Pirat drogowy, który samochodem szarżował po ścieżce rowerowej na ulicy Świętokrzyskiej w centrum Warszawy, zgłosił się na policję - dowiedział się reporter RMF FM, Krzysztof Zasada. To mężczyzna, który został nagrany kamerą przez jednego z rowerzystów, jak wymusza pierwszeństwo na kierujących jednośladami i zachowuje się tak, jakby chciał ich zepchnąć z trasy.

Policjanci wyliczyli, że kierowca - 34-letni Krystian Z. - dopuścił się łącznie 10 wykroczeń w ruchu drogowym, dlatego skierują wniosek do sądu o ukaranie go. Kierowca przyznał się do zarzutów.

Wszystko wskazuje na to, że to jednak nie jest jedyny jego problem - jak dowiedział się nasz reporter, funkcjonariusze sprawdzili jego przeszłość i okazało się, że ten mężczyzna ma orzeczony sądowy zakaz prowadzenia pojazdów, który obowiązuje do września 2016 roku. Wystawiono go na podstawie artykułu o kierowaniu samochodem pod wpływem alkoholu lub środków odurzających. W związku ze złamaniem tego zakazu będzie skierowane zawiadomienie do prokuratury, bo prowadzenie samochodu, gdy zakazał tego sąd, jest przestępstwem.

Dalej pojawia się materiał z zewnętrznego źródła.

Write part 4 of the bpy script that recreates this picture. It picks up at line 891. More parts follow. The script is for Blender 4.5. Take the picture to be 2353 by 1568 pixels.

Już wcześniej informowaliśmy, że samochód, który uwieczniono na nagraniu z pirackiego rajdu należy do firmy leasingowej. Jak ustalił dziennikarz RMF FM, leasingobiorcą jest firma z woj. łódzkiego.

Rajd po ścieżce

Na opublikowanym w sieci nagraniu widać auto, którego kierowca usiłuje ominąć korek na ul. Świętokrzyskiej. Przejeżdża przez przejście dla pieszych i wjeżdża na pas przeznaczony dla rowerów. Zachowuje się tak, jakby to on był uprawniony do jazdy po wyznaczonym odcinku - trąbi na rowerzystów, wymija, zmuszając ich do zajadu na bok. Potem bez kierunkowskazu skręca w kolejną ulicę.

Kiedy rowerzysta dogania kierowcę, by zwrócić mu uwagę na niebezpieczną jazdę, pada seria niecenzuralnych słów.